Considering a popular notion of Despair:
That it is born out of an unwillingness,
an unwillingness to be a self without,
a self coping with a loss, (or coping with a negative gain).

So: Despair comes from an unwillingness of becoming,
becoming the person who is specifically and inevitably without.

Example: Mourning a loss, (either by death or distraction).
The person who has lost someone significant despairs at being,
he or she despairs at being the person who is now inexorably without.
Despair is the unwillingness to accept the altered state of absence.

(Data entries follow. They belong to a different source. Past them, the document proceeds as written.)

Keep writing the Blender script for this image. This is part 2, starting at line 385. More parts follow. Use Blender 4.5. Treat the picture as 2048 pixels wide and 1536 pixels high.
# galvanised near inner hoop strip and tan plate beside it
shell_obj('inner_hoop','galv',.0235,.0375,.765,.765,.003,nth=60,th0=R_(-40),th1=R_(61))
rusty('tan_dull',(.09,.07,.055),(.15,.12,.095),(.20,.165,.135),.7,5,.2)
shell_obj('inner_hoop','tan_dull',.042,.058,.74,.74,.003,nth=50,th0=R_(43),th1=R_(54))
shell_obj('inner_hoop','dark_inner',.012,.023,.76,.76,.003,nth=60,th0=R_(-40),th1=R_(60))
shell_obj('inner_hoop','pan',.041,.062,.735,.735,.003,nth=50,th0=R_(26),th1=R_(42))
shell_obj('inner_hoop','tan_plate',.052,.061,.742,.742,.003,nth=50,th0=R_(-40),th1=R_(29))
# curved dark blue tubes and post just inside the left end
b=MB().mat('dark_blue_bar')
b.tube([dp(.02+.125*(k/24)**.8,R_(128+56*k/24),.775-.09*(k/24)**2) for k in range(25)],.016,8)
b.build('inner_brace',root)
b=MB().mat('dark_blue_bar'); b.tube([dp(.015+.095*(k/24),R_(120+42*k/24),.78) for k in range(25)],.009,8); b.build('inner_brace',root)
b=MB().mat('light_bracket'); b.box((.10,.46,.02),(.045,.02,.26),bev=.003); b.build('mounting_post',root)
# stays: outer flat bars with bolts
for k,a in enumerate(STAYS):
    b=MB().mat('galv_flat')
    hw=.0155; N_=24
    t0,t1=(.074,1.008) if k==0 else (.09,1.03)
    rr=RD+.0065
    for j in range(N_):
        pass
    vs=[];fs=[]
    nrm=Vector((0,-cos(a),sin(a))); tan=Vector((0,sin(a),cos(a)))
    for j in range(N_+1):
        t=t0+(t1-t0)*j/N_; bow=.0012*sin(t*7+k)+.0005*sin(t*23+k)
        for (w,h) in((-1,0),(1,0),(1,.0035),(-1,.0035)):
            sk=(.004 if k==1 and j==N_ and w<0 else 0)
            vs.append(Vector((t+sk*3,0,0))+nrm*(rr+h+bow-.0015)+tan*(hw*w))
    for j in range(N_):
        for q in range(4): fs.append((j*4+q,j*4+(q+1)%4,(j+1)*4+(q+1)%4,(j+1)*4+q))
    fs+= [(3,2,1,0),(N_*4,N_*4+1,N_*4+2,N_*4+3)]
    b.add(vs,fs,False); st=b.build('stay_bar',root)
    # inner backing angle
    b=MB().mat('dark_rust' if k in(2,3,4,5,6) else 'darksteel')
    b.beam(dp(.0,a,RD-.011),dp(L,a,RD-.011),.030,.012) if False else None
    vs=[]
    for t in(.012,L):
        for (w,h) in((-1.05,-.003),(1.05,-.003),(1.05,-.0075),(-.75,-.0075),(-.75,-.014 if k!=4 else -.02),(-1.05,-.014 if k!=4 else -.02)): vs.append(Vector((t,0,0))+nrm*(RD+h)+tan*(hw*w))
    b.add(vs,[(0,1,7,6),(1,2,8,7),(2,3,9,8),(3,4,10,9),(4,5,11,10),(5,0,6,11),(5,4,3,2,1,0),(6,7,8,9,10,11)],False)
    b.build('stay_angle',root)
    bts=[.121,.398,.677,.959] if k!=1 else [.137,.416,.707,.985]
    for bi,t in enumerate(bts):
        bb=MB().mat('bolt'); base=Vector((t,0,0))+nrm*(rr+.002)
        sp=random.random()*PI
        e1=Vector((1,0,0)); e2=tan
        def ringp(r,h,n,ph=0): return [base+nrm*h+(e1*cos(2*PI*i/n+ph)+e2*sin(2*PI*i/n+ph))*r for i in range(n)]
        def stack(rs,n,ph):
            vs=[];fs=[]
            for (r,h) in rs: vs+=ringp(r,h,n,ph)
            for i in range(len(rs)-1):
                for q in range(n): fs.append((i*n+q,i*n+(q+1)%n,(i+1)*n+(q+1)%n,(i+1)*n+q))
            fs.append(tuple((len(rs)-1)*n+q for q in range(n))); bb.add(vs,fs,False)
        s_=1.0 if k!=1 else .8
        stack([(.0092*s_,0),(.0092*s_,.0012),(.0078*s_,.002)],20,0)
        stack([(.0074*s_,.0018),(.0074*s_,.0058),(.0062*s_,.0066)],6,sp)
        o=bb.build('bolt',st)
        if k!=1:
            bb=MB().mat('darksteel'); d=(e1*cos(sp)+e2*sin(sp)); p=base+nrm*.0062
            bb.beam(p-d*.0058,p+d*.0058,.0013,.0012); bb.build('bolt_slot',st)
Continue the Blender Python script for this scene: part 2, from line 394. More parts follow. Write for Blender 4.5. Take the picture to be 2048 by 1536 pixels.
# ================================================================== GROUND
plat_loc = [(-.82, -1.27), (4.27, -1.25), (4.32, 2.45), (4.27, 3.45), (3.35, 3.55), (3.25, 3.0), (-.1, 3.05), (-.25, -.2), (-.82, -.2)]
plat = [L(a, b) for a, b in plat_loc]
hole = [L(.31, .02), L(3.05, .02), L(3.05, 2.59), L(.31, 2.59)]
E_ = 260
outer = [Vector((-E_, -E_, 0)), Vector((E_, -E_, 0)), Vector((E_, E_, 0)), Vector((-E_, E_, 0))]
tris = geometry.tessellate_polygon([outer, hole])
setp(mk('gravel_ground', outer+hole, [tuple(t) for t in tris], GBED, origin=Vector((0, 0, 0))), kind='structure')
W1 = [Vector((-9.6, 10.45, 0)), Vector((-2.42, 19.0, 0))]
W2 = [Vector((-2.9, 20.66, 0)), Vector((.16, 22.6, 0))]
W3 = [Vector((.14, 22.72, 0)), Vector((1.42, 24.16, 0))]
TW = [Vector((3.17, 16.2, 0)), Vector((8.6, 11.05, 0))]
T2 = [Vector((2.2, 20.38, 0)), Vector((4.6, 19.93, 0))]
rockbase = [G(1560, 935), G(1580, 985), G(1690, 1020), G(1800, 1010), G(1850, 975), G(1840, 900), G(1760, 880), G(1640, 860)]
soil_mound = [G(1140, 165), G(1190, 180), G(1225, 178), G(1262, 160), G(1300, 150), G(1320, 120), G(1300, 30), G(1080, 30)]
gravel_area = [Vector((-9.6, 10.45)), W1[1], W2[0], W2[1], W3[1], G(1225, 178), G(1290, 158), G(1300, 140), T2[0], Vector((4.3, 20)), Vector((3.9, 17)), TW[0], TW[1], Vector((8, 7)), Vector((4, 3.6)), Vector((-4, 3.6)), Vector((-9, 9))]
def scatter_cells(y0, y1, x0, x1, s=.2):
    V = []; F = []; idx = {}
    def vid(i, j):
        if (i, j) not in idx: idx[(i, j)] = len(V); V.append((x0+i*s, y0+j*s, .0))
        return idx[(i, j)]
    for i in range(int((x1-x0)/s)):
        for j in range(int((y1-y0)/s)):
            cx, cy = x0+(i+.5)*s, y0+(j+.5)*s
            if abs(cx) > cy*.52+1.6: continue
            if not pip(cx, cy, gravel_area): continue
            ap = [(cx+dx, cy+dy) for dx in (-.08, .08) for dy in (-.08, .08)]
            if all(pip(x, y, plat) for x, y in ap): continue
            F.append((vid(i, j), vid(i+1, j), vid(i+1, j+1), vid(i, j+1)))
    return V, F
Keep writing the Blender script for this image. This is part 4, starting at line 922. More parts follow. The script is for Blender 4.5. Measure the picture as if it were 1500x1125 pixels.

Despair is ‘amartia 1], and is hauntingly similar to Boredom, the deadliest of all inadequacies:

     People with experience maintain that proceeding from a basic principle is                     supposed to be very reasonable; I yield to them and proceed from the basic principle                 that all people are boring. Or is there anyone who would be boring enough to                             contradict me in this regard?...Boredom is the root of all evil.
     This can be traced back to the very beginning of the world. The gods were                   bored; therefore they created human beings. Adam was bored because he was alone;                 therefore Eve was created. Since that moment, boredom entered the world and grew                 in quantity in exact proportion to the growth of population. Adam was bored alone;                   then Adam and Eve were bored together; then Adam and Eve and Cain and Abel                         were bored en famille. After that, the population of the world increased and the                           nations were bored en masse–SØren Kierkegaard

We get into all kinds of trouble when we think that we are bored, and this will without the slightest doubt lead to despair*.






*Written for one person in particular.





                               




[i] Literally “missing the mark,” often translated as sin.